Extract, unchanged, every line from the top of the material below through the line with "from mathutils import Vector, Matrix", and no more.
── Dataset excerpt ──
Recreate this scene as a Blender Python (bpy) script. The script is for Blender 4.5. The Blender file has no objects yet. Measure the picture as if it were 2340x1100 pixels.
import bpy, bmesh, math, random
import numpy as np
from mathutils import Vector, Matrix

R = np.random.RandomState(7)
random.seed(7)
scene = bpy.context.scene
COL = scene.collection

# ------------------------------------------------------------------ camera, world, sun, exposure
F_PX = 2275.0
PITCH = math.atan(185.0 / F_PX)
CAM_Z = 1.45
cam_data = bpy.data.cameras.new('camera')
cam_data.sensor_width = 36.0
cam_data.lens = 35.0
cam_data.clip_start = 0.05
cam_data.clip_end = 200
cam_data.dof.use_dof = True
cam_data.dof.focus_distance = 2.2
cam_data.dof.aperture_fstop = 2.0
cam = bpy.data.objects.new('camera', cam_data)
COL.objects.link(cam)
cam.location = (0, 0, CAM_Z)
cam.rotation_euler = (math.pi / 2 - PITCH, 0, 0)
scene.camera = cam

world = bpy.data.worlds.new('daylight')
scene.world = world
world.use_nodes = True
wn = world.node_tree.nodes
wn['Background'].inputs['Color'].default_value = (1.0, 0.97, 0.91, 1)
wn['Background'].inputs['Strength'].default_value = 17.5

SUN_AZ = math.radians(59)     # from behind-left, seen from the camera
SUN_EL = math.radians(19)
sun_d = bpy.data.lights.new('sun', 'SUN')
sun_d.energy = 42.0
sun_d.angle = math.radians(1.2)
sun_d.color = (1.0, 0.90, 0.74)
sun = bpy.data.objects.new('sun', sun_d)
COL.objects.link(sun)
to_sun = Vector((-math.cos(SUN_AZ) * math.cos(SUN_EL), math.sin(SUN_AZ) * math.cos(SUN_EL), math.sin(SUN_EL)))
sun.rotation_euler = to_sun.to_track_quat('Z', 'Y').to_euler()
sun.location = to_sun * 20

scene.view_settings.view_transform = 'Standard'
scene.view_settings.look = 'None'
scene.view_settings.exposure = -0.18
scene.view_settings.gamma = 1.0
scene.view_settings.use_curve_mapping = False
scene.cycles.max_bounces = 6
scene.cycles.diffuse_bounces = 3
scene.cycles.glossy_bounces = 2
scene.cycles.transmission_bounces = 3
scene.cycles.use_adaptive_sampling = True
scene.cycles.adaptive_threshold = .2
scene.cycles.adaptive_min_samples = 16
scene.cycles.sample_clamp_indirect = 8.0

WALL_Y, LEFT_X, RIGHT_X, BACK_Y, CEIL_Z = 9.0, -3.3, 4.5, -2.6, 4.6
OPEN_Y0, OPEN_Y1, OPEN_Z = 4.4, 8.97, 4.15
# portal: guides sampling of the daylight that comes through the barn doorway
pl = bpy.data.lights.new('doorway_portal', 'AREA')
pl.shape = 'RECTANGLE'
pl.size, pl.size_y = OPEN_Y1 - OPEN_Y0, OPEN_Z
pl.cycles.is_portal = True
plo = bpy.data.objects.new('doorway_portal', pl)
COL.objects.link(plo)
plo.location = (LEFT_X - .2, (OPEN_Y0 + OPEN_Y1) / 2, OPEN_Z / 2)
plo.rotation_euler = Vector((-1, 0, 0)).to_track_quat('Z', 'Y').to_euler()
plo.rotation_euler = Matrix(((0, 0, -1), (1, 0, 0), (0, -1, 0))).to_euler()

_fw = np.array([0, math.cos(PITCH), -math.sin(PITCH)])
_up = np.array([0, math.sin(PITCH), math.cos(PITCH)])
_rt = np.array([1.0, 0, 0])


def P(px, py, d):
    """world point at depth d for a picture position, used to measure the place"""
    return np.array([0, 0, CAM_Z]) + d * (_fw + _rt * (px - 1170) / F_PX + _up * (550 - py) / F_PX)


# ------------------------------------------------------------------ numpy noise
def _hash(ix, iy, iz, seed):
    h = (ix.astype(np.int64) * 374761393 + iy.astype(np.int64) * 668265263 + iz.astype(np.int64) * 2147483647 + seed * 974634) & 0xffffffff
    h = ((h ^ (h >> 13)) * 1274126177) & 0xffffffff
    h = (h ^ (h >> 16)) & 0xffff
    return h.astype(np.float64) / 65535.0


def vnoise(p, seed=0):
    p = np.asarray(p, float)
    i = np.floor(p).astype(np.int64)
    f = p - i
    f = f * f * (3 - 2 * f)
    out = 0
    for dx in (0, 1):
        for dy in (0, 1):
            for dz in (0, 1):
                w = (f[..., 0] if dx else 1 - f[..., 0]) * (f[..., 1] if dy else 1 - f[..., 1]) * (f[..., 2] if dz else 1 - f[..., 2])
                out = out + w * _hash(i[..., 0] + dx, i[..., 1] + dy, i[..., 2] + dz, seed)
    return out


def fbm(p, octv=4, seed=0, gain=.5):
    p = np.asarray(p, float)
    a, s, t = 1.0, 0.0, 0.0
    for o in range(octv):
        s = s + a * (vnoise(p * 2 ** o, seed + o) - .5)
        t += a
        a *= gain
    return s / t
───
→ Solution for this problem
Recreate this scene as a Blender Python (bpy) script. The script is for Blender 4.5. The Blender file has no objects yet. Measure the picture as if it were 2340x1100 pixels.
import bpy, bmesh, math, random
import numpy as np
from mathutils import Vector, Matrix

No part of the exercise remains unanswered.